* **EXERCISE DESCRIPTION**: Count every line of the listing where the string "This" occurs, and reply with the count alone.

* **RECORDS SHOWN**:
--------
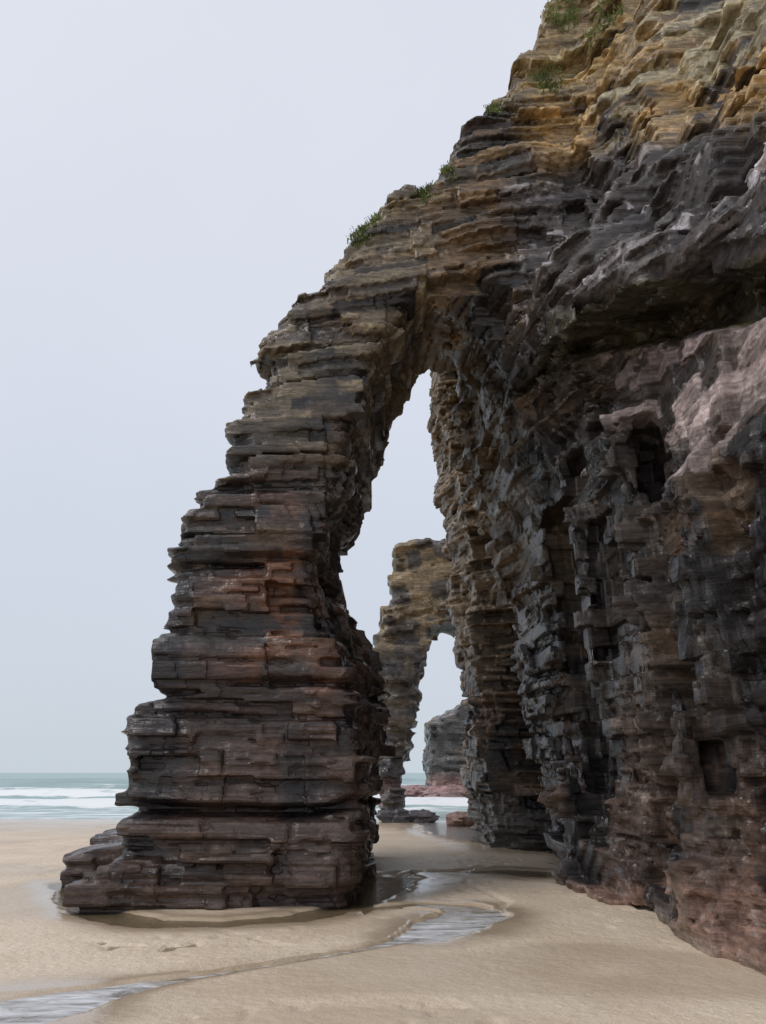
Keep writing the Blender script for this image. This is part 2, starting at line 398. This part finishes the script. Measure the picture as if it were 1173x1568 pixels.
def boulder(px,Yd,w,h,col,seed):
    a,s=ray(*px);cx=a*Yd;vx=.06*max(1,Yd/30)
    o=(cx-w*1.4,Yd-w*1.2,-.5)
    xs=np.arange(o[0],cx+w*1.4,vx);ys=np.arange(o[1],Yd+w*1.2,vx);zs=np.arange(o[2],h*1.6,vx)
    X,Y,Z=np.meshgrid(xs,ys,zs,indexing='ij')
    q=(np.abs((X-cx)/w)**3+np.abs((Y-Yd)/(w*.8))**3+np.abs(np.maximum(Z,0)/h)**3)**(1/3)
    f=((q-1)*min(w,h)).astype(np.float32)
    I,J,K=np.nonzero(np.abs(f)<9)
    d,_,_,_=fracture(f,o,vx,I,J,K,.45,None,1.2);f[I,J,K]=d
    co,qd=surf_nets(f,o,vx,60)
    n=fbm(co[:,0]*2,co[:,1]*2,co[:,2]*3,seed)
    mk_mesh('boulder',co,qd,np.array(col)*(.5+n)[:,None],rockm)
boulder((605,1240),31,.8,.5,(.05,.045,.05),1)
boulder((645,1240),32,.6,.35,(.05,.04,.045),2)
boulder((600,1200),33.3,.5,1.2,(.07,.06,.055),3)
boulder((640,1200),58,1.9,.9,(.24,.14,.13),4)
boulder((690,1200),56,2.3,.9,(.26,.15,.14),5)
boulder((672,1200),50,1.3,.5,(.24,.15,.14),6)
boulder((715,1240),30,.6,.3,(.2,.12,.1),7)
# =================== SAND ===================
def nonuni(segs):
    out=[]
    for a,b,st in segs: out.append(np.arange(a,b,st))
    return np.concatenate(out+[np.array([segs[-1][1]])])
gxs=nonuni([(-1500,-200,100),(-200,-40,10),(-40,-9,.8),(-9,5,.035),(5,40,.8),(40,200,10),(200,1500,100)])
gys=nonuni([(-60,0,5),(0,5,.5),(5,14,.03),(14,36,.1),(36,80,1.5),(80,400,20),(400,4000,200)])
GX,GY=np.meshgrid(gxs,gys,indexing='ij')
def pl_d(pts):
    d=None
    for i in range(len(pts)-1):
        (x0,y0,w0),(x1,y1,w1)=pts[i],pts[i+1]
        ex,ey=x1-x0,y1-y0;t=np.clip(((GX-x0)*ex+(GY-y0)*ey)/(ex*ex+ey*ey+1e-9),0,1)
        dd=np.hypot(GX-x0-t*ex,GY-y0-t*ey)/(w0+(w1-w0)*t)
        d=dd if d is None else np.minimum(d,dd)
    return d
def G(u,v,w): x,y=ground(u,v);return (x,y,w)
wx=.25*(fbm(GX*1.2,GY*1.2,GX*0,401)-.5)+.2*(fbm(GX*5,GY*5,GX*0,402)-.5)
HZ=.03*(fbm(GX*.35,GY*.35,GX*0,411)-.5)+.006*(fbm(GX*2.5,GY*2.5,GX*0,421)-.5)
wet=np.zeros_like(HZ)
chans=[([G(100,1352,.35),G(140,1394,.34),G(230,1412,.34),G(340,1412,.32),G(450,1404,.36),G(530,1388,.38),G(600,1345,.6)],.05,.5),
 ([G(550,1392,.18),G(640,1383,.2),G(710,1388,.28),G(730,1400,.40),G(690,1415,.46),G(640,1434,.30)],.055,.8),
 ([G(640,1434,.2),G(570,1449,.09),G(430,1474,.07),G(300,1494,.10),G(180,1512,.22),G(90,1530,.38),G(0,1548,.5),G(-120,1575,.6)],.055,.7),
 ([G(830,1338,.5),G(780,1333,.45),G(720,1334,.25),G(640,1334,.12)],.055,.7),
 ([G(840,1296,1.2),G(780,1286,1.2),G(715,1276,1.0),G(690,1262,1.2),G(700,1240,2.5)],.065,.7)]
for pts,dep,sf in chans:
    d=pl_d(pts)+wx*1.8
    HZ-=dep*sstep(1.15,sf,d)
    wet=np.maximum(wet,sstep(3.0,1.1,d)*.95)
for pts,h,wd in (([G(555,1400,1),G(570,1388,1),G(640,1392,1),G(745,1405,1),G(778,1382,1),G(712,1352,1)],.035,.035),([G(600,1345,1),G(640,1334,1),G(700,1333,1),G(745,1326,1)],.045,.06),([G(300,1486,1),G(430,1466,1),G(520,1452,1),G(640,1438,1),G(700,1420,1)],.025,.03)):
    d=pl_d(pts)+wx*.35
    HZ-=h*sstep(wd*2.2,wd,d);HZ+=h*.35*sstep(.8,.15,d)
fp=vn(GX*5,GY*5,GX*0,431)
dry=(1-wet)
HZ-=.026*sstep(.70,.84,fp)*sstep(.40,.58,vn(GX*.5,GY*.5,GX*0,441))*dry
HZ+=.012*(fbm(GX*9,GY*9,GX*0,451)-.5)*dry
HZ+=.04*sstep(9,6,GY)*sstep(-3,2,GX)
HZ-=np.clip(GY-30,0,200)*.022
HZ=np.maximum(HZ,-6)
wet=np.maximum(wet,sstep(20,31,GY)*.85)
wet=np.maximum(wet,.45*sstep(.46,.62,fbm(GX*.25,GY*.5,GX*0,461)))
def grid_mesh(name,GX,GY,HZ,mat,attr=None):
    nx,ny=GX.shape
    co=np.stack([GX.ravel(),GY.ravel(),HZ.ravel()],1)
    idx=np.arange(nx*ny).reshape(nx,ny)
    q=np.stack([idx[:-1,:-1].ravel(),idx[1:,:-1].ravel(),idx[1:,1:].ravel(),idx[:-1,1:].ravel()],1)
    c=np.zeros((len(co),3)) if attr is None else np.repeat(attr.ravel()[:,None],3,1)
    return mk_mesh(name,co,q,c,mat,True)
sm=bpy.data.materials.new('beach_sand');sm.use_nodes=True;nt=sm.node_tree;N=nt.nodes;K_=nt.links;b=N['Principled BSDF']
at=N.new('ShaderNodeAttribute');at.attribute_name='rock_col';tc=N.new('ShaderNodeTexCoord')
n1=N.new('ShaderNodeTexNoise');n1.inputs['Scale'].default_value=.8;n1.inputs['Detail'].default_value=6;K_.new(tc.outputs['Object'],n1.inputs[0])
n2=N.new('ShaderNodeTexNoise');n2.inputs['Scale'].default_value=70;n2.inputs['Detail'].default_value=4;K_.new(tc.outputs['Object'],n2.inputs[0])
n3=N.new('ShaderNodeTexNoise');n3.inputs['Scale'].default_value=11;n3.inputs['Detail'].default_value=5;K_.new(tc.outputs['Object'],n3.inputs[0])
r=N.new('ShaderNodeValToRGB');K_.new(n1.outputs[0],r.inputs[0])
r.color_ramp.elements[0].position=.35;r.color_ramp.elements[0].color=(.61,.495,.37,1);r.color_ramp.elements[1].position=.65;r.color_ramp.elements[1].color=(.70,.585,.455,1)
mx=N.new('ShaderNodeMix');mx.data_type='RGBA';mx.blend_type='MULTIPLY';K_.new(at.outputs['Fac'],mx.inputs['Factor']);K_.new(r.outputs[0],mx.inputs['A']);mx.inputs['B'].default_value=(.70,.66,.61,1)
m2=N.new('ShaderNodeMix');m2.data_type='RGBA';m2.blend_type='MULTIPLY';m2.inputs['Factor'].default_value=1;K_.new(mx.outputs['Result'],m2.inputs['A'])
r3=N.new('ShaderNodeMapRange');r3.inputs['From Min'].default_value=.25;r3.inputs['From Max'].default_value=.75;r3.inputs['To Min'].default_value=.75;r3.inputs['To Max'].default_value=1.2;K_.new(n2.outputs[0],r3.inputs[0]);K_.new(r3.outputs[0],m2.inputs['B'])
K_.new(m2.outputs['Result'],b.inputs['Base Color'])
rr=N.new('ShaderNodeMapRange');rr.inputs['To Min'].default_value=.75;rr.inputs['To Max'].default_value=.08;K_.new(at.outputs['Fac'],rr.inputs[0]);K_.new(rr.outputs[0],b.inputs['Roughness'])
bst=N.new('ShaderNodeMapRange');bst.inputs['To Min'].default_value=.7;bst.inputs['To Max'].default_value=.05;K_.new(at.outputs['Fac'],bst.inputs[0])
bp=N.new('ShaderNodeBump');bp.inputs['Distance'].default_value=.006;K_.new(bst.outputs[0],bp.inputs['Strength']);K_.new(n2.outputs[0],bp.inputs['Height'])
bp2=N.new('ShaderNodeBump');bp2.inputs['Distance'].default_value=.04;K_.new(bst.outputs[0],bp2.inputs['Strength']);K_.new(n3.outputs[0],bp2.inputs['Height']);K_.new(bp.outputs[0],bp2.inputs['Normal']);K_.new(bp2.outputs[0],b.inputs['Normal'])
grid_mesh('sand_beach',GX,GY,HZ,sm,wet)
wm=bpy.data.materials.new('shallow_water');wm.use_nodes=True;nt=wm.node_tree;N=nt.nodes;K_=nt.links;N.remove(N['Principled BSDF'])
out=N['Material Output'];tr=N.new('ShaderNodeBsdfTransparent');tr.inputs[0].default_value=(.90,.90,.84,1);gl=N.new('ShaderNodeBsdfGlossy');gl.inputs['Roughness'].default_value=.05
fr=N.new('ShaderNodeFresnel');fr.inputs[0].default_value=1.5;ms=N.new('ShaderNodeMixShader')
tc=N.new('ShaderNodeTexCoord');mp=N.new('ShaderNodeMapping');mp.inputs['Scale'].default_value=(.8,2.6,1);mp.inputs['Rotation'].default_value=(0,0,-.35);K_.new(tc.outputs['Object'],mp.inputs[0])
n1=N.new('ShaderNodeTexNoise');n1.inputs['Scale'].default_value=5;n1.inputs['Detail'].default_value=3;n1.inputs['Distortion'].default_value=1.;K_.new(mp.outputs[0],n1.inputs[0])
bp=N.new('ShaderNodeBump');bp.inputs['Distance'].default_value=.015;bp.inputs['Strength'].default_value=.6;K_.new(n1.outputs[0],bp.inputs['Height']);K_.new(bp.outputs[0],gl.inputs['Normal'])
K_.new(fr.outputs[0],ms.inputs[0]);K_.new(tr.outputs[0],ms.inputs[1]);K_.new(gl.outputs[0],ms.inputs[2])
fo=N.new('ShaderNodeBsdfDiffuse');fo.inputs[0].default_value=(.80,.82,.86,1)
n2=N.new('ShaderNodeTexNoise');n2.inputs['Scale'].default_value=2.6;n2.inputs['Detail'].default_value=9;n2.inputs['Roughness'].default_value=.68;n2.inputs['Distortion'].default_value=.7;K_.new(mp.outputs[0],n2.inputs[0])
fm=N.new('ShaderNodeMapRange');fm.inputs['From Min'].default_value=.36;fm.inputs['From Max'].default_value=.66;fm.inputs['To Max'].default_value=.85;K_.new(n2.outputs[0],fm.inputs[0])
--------
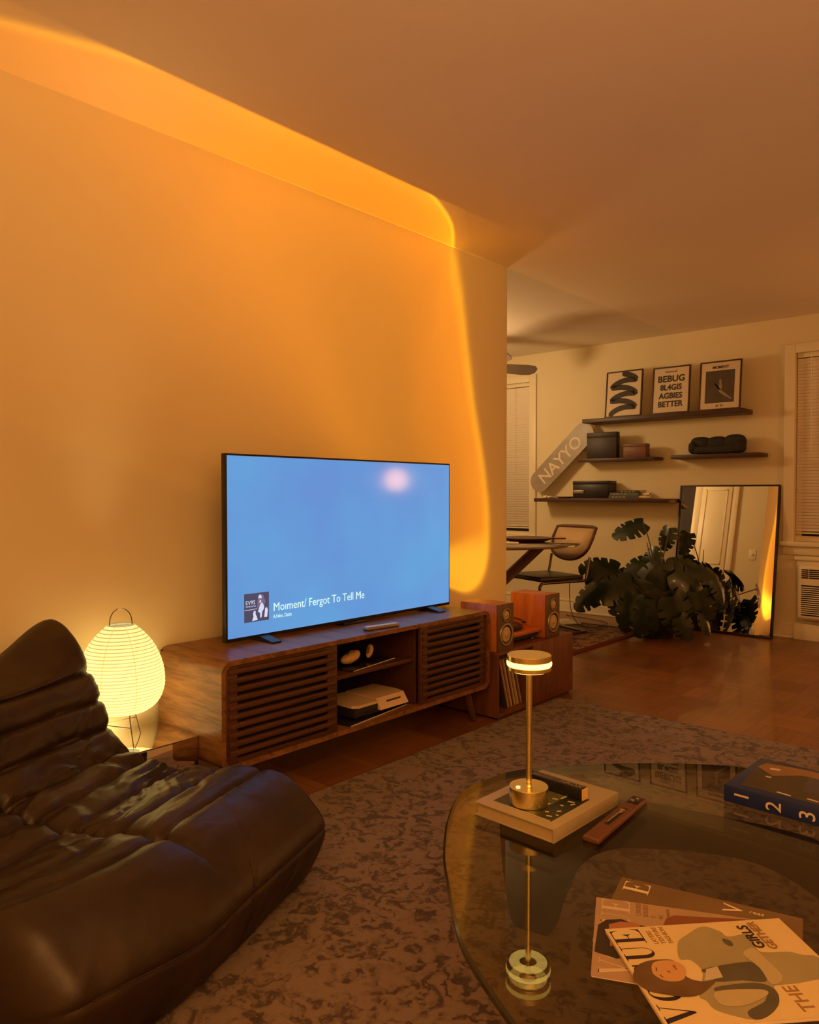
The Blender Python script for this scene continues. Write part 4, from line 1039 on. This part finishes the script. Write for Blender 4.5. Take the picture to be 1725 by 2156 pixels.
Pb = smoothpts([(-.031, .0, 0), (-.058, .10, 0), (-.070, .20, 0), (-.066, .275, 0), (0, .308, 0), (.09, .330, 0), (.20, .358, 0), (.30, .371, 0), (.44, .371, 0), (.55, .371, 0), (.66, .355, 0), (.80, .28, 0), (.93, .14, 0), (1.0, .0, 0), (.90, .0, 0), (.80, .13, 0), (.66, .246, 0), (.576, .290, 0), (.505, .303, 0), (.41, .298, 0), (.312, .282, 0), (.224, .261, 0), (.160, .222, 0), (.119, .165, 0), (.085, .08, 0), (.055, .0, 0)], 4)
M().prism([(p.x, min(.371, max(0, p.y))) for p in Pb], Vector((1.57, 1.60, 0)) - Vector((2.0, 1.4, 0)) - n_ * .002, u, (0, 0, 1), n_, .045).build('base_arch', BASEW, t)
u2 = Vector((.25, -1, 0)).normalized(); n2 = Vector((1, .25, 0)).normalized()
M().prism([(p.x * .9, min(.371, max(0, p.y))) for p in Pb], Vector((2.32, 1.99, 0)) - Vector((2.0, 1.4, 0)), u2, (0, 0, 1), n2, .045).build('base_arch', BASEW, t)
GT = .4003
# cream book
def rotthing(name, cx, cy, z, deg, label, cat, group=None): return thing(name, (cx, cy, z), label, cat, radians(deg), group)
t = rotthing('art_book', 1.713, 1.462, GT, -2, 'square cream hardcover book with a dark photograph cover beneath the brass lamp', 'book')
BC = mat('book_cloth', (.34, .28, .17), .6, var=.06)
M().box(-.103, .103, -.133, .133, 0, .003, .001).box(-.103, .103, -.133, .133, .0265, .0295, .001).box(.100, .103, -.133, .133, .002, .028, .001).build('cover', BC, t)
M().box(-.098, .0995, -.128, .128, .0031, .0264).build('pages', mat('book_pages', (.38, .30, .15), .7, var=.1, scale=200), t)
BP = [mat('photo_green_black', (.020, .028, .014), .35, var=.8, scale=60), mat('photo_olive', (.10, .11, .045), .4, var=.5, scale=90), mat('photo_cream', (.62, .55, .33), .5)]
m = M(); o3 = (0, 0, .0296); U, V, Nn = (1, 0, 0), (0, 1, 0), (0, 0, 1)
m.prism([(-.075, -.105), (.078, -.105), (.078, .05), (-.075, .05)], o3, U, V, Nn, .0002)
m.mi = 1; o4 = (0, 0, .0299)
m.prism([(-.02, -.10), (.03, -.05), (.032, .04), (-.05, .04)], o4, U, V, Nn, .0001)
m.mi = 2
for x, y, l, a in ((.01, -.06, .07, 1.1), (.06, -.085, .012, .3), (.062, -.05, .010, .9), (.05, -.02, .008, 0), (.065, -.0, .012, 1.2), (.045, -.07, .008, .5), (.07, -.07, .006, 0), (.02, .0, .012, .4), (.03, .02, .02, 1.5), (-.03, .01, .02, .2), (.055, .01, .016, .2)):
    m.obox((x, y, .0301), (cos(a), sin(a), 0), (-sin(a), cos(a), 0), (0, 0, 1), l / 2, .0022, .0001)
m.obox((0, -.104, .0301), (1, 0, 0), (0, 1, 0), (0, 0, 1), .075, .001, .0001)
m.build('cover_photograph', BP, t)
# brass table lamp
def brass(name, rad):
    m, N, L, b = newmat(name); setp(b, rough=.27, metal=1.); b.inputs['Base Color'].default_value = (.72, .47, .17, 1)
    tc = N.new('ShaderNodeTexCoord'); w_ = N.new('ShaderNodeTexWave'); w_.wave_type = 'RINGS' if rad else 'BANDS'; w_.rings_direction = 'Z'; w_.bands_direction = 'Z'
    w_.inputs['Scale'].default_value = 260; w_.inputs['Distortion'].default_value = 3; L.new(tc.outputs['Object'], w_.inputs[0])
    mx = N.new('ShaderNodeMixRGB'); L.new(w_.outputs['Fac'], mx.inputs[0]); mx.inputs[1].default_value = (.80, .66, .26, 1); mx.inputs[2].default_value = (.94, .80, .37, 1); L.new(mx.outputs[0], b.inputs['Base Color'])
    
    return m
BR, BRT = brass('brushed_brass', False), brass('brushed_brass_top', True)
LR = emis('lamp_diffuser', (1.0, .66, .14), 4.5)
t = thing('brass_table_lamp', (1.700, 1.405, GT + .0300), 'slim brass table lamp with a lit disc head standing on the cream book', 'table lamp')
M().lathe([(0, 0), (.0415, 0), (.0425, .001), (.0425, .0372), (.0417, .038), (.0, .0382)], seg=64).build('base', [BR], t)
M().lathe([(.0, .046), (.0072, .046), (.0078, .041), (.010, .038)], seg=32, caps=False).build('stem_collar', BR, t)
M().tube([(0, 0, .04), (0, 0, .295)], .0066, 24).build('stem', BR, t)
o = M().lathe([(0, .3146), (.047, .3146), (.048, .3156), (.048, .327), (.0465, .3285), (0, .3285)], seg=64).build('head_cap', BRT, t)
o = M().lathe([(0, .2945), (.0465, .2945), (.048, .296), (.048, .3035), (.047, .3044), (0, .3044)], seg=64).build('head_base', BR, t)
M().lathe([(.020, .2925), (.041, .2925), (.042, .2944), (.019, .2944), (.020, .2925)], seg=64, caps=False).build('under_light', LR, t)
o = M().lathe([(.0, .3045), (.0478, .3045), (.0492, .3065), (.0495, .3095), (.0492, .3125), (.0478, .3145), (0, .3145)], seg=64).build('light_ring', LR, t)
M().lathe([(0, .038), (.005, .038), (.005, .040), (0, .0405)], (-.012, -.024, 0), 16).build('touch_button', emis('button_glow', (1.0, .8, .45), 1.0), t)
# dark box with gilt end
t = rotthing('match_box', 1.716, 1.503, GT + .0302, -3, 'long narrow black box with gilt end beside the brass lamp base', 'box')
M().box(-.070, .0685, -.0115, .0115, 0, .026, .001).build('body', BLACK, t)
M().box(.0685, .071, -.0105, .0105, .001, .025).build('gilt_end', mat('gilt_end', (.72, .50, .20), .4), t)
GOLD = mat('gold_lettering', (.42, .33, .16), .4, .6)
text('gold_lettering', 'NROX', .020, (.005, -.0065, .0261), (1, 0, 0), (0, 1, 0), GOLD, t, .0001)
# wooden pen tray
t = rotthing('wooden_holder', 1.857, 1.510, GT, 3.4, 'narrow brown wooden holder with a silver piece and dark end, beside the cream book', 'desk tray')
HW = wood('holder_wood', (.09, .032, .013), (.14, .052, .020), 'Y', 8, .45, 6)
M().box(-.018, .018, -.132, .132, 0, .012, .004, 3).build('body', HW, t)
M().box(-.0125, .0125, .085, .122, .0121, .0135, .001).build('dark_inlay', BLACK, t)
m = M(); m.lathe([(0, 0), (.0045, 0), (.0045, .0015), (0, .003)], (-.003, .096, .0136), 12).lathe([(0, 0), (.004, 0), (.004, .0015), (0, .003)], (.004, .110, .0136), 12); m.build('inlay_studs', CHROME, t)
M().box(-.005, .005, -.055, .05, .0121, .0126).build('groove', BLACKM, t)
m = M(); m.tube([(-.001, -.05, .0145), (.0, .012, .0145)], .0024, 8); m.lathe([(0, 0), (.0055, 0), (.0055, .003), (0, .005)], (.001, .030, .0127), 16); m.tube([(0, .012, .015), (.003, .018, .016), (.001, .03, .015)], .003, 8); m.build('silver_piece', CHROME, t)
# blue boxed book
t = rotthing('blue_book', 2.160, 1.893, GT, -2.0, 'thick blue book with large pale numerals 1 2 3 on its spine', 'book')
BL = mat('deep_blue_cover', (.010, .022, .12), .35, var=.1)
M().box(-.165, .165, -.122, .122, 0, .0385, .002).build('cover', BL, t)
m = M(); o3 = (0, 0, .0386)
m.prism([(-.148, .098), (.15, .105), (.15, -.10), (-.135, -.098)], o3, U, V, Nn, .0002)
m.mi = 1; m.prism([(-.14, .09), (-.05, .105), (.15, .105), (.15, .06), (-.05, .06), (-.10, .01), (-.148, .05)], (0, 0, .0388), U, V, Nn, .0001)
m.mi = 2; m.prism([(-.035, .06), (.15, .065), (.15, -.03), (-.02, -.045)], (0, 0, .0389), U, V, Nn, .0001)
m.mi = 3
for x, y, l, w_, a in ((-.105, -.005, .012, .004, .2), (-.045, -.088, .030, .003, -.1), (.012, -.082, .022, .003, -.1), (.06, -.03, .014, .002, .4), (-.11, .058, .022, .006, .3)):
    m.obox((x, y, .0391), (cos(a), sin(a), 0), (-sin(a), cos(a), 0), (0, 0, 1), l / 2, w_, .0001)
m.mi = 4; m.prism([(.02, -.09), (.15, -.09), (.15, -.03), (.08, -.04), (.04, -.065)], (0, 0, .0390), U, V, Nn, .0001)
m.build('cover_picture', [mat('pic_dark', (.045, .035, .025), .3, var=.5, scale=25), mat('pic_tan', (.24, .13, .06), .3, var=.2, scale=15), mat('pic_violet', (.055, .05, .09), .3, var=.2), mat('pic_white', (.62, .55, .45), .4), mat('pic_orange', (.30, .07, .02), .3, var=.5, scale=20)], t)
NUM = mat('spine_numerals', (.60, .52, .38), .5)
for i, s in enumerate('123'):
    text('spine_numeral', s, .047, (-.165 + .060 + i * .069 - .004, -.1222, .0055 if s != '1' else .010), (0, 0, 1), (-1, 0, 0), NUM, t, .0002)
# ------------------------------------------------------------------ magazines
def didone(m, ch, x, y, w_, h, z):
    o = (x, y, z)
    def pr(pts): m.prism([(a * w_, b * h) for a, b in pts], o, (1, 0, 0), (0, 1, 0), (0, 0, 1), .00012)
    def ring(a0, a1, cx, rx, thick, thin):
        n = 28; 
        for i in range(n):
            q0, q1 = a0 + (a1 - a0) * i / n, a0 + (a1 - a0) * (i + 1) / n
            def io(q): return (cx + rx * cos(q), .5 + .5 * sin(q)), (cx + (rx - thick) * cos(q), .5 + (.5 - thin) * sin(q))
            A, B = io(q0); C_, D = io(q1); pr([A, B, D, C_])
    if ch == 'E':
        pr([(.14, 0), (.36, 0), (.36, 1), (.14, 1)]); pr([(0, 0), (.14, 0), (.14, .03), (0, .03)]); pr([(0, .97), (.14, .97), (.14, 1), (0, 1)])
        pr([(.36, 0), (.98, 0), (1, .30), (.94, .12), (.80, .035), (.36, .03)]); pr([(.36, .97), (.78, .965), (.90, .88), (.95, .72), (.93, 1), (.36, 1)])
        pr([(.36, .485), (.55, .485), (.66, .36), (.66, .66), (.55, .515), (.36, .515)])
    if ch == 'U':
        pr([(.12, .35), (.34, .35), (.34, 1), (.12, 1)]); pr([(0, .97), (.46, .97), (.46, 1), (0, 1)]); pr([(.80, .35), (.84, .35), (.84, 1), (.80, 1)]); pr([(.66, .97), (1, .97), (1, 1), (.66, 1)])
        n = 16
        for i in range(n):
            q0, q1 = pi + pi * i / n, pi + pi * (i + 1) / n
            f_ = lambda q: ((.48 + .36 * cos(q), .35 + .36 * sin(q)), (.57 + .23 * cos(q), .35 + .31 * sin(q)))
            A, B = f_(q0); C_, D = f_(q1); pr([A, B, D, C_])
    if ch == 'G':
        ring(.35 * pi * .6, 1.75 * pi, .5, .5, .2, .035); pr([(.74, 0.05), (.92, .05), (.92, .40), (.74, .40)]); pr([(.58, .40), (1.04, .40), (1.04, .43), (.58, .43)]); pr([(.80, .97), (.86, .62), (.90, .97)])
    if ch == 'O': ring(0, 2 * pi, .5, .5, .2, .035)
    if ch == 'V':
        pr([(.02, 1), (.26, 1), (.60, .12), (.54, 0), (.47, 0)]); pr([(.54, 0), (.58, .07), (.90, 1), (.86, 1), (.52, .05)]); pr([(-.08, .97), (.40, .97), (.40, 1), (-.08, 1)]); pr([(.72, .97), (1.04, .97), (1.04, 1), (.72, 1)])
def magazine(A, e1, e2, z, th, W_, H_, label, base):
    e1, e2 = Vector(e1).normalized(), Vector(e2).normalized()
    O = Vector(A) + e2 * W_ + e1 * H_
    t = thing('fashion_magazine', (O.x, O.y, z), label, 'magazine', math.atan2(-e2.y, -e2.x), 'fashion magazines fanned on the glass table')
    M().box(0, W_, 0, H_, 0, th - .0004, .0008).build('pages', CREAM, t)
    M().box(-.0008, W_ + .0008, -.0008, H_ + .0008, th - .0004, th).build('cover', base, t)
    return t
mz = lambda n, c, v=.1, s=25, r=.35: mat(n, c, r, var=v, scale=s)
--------
* **COMPLETE ANSWER**: 2